Home   |  Issues  |  The Daily Star Home | Thursday, June 25, 2009

Breaking the habit

By Sabhanaz Rashid Diya

There often comes a time in your life when you find yourself filling out a massive form with many pages with hopes of it taking you to the American dream. More often, in this process, your pen stops scribbling when it reaches a neat space under the sub-heading of 'Community Service'. Most often, of course, there are times during this particular period of your life when you realize you're only short of a few parameters of community service in the path towards fulfilling your revered dream.

It is at these times, you wish you spent less time staring at space, drooling over the opposite sex and perhaps, given your royal self a walk inside the community-service club (CSC) at your school.

Finding the Wrong Reasons
Over the past three years, I've come across innumerable high-school teens who've regretted their inactive roles in community building projects. More frequently, I came across people who did community service, but only for the certificate and application-filling possibilities that came with it.

I remember debating with a friend once on whether students who came to us with certain expectations should at all, be allowed to work in aid of the less fortunate. The work calls for immense dedication and with the evident lack of it, whether it was even morale to give them a place amongst people who did it with the right attitude in mind. It was a tough call, since some of the 'wrongdoers' displayed such profusion of passion in their respective projects (although completely forgetting about it the moment they bagged their CS recognitions) that the assigned work was flawlessly completed. There was rarely a decent monitoring system that distinguished hard workers from the so-called hard workers, and it was this discernible deficiency that allowed certain people to bag credits they don't deserve.

Solutions? Really?
So, what can be done to change the 'system' we hold responsible for the blemishing our good deeds? The local infatuation towards a piece of rectangular paper bearing your name in a nicer handwriting than yours seemed like a prized trophy that could attract millions, and the removal of it undoubtedly reduced that number to thousands. We knew the relatively few who signed up were genuine and we could depend on their sincerity, but felt bad about missing out on the others. It was indeed a tough call.

It was then we introduced a different plan altogether. The project would be graded and the members would receive a rating on a scale of 1 to 5 allowing everyone to sign up, but give credit to only those who showed the apt lengths of dedication and effort. Now, being the corrupt lot we are, the system failed to an extent where friends, crushes, hormone-infatuated loved ones and parents got involved. The project leader, largely being just as young, nice and influenced as his/her peers scored points for dear friends and at the end of the day; we were back to square one.

The Right Approach
With extensive 'research', we figured the problem was not in the system, but in our attitudes. Community service was still largely seen as an extra-curricular activity, one that was 'necessary' for those who planned to pursue a foreign education. This was considerably strange in a country where there were enough impoverished folks who could do a lot with a helping hand. Seemingly, the whole idea of the wealth trickling down to the needier was absurd. If only the schools took up community service as part of their respective curriculums, this problem would not have even existed.

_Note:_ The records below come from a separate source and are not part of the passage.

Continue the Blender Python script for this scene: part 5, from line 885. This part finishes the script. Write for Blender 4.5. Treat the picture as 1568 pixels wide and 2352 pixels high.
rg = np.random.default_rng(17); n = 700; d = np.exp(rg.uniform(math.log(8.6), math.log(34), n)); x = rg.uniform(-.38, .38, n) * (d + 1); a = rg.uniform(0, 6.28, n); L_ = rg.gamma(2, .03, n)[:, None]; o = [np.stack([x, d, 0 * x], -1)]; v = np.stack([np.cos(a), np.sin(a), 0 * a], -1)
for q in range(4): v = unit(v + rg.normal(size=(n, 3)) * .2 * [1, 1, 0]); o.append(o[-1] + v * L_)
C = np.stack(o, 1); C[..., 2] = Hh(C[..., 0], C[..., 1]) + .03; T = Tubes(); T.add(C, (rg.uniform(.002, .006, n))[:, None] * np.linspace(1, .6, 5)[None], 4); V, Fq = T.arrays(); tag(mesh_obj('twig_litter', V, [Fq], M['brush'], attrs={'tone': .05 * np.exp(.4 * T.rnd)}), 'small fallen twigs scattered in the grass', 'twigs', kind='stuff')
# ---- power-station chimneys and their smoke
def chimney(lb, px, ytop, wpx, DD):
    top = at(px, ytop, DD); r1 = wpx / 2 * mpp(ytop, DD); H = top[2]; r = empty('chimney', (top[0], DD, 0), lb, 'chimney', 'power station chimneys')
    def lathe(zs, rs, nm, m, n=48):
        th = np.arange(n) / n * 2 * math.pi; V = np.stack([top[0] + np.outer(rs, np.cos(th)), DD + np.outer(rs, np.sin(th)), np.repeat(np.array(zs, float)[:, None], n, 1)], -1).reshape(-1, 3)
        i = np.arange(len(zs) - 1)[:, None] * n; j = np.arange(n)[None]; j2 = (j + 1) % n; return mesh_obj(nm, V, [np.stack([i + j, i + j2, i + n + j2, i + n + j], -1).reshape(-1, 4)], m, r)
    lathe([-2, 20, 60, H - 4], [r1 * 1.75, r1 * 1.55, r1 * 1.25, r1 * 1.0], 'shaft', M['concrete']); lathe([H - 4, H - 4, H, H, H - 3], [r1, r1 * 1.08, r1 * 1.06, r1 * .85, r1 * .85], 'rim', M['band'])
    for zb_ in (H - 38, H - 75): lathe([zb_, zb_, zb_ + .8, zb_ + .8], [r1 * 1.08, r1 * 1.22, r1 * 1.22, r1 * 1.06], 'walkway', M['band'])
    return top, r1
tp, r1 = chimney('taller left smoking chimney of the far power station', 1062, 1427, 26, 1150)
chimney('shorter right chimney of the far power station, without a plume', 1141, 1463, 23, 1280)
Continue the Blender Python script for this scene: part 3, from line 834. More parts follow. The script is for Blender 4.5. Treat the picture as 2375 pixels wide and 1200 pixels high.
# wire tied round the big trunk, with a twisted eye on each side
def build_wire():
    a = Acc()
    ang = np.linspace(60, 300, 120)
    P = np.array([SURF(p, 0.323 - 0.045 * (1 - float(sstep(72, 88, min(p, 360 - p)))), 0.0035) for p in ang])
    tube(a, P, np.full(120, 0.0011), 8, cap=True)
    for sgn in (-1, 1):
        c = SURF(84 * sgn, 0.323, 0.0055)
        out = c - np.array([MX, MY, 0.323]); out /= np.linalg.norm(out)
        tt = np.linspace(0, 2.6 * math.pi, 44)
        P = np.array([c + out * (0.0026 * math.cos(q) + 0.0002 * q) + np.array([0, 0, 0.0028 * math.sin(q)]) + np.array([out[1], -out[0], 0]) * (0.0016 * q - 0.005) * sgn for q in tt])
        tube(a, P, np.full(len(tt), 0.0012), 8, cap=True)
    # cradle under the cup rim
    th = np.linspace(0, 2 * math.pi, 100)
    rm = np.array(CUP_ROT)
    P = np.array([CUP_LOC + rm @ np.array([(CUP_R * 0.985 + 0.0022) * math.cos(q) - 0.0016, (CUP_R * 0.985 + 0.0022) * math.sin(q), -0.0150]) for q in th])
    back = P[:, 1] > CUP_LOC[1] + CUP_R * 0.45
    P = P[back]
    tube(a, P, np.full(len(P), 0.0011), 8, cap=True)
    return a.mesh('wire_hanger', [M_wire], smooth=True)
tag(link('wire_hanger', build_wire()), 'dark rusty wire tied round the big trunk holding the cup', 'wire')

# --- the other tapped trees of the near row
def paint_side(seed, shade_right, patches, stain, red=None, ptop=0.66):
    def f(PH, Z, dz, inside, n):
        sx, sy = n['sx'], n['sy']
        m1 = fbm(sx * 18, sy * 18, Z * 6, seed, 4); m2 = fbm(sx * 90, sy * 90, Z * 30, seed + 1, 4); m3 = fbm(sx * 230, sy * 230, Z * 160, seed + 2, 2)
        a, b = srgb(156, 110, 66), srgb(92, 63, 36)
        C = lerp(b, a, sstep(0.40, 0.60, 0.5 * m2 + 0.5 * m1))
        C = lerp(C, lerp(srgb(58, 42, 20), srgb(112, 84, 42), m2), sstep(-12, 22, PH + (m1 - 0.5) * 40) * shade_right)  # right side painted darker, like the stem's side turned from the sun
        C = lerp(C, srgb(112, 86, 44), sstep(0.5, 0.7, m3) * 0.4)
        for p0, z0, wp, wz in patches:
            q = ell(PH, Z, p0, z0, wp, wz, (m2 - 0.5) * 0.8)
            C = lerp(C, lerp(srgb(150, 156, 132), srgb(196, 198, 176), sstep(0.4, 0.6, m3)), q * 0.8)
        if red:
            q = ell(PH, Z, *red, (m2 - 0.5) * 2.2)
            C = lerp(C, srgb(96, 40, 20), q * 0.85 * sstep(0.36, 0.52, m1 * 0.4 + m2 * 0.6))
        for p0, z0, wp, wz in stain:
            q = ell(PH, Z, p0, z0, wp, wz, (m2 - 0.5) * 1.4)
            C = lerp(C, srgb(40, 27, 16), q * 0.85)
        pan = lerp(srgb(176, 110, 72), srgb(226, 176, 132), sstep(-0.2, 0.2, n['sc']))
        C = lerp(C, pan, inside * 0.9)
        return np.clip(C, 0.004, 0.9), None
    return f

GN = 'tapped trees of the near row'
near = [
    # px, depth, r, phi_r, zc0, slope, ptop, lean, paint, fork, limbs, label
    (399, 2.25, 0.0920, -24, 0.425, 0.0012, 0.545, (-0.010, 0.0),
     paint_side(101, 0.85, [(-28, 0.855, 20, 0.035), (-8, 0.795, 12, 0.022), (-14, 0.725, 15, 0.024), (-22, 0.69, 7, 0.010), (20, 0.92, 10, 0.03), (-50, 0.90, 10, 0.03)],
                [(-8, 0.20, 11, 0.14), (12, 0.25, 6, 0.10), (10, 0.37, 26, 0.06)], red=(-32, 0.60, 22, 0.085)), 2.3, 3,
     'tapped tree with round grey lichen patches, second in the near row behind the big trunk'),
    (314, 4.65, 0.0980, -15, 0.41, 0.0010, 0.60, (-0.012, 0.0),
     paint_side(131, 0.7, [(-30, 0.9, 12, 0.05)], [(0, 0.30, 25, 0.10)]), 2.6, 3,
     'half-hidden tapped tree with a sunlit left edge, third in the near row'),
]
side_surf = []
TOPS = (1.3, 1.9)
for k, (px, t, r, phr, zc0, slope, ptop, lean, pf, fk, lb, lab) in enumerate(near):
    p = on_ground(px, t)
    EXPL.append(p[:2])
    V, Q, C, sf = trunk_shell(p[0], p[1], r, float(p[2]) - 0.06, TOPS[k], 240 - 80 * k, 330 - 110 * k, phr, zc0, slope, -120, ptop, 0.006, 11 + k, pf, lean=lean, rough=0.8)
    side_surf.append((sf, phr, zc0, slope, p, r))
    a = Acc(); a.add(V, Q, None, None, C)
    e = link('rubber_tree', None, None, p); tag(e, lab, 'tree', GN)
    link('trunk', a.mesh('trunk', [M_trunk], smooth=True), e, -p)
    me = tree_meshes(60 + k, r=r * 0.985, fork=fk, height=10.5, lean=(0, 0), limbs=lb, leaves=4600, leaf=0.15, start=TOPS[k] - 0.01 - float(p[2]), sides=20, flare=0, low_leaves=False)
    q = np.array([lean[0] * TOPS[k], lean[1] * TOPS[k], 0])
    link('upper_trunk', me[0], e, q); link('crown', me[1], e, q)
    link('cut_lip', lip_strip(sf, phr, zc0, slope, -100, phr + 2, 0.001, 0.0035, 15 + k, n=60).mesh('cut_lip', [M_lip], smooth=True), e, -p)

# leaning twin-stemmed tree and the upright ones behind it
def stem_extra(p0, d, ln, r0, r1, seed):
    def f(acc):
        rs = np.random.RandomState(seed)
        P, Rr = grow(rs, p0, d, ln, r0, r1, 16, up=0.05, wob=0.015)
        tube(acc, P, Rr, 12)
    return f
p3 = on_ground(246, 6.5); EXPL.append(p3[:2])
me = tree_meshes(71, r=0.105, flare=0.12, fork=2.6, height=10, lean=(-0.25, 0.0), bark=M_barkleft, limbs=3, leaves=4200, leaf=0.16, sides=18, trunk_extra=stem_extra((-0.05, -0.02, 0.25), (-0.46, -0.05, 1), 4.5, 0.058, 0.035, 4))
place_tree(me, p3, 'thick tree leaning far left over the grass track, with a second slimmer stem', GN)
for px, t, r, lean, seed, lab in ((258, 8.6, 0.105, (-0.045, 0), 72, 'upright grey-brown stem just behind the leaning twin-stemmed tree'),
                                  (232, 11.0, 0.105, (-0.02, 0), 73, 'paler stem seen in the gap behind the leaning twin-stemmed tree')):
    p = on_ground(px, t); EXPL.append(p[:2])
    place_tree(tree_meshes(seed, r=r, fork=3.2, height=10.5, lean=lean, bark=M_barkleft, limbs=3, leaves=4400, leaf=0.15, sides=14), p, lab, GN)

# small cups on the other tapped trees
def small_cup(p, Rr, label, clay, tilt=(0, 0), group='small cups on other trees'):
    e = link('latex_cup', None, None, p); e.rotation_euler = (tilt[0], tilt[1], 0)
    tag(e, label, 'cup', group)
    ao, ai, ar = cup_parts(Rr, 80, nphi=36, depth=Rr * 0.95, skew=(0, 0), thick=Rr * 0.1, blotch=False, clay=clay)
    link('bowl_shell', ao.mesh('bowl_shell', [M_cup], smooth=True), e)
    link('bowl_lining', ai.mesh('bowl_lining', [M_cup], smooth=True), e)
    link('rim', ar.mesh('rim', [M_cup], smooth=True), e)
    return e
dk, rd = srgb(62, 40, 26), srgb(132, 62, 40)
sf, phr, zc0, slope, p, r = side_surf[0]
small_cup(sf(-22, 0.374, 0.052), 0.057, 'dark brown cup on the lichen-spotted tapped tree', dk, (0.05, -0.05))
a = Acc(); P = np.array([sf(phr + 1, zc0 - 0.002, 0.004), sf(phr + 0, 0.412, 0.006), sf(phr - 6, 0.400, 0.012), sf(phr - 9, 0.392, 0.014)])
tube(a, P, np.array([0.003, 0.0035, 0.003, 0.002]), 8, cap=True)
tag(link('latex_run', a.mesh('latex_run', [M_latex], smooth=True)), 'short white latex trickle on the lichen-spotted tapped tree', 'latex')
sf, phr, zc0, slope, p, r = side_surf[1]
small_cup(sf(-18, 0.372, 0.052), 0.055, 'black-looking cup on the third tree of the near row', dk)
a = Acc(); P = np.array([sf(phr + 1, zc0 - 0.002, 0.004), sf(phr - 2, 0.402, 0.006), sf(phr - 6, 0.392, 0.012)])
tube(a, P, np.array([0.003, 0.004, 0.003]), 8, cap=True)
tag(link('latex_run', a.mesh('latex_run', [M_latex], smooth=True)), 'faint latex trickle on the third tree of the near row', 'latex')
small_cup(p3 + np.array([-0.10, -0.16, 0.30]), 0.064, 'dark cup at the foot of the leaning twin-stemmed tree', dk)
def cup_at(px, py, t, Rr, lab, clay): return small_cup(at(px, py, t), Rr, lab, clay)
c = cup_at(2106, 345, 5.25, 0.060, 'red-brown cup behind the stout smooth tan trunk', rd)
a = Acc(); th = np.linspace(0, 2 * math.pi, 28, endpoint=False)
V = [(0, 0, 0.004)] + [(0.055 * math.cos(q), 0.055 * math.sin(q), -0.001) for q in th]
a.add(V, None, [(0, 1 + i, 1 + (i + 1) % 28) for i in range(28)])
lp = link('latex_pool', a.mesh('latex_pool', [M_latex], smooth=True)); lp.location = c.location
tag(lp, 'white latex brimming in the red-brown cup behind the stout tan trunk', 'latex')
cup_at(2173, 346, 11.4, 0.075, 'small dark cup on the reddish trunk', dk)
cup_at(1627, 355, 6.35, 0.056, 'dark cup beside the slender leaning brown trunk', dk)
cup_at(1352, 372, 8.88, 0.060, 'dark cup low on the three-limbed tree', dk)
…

We looked up local institutions, and identified only a handful that encouraged students to take up CS as an activity. Most others were sadly disinterested. The benefits of CS, with the whole American dream gimmick removed, were endless. It was not only a well-rounded learning process that taught individual students to be more responsible, thoughtful, diverse and pragmatic, but also instilled a feeling of social responsibility that was predominantly pretermitting. It was because of this that many of our people harboured misleading notions on patriotism. Our local education system was influenced by rigour academics and cultural ontogeny with little room for CS. We weren't nurturing well-rounded students, but an army of one-sided clones.

Therefore, like the model of most schools across the globe, Bangladeshi schools should also include CS as part of their curriculum. IBs ask for 200 hours of community service in order to complete the course. Something similar could also be incorporated in the public and private schools, and therefore, make it a requirement for all students. Only this way, can be provide CS practices for all and in turn, have all rounders running our country in the future.